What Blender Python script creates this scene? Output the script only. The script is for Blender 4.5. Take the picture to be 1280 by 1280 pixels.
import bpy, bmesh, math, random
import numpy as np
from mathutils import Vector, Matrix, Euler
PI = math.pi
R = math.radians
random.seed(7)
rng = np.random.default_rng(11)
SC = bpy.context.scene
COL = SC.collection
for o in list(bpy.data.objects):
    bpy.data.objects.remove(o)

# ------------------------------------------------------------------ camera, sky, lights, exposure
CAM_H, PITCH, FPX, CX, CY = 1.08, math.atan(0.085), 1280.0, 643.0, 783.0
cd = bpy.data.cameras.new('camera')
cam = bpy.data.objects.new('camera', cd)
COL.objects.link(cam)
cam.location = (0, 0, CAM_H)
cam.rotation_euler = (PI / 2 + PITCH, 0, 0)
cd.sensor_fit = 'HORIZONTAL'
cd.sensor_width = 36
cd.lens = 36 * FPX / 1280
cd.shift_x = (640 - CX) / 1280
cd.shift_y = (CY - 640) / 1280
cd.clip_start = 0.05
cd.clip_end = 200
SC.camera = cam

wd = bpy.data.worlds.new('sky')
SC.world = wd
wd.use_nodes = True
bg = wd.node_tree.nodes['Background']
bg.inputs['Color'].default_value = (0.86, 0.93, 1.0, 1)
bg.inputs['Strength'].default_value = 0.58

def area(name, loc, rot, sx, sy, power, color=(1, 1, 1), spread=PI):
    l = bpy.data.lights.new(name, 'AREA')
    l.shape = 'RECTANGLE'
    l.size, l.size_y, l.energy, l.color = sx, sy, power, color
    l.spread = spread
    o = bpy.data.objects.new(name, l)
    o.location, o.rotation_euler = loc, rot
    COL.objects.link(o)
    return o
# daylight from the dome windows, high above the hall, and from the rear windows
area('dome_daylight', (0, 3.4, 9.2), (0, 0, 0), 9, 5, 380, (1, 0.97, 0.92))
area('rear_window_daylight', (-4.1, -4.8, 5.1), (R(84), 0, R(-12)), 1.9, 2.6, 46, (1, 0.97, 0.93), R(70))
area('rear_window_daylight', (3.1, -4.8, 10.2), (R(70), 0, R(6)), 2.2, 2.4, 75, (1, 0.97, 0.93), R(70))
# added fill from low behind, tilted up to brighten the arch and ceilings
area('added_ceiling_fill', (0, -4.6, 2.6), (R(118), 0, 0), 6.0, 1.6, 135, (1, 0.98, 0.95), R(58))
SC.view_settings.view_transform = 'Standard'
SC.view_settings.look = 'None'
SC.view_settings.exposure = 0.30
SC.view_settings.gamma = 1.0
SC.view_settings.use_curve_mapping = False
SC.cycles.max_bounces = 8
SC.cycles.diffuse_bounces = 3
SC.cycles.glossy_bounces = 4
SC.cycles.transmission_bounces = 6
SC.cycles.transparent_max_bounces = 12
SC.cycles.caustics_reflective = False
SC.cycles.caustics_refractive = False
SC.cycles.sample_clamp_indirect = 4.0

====

Please print the material above exactly as it appears, from its first line through the line containing "bg.inputs['Strength'].default_value = 0.58", inclusive, and stop there.

What Blender Python script creates this scene? Output the script only. The script is for Blender 4.5. Take the picture to be 1280 by 1280 pixels.
import bpy, bmesh, math, random
import numpy as np
from mathutils import Vector, Matrix, Euler
PI = math.pi
R = math.radians
random.seed(7)
rng = np.random.default_rng(11)
SC = bpy.context.scene
COL = SC.collection
for o in list(bpy.data.objects):
    bpy.data.objects.remove(o)

# ------------------------------------------------------------------ camera, sky, lights, exposure
CAM_H, PITCH, FPX, CX, CY = 1.08, math.atan(0.085), 1280.0, 643.0, 783.0
cd = bpy.data.cameras.new('camera')
cam = bpy.data.objects.new('camera', cd)
COL.objects.link(cam)
cam.location = (0, 0, CAM_H)
cam.rotation_euler = (PI / 2 + PITCH, 0, 0)
cd.sensor_fit = 'HORIZONTAL'
cd.sensor_width = 36
cd.lens = 36 * FPX / 1280
cd.shift_x = (640 - CX) / 1280
cd.shift_y = (CY - 640) / 1280
cd.clip_start = 0.05
cd.clip_end = 200
SC.camera = cam

wd = bpy.data.worlds.new('sky')
SC.world = wd
wd.use_nodes = True
bg = wd.node_tree.nodes['Background']
bg.inputs['Color'].default_value = (0.86, 0.93, 1.0, 1)
bg.inputs['Strength'].default_value = 0.58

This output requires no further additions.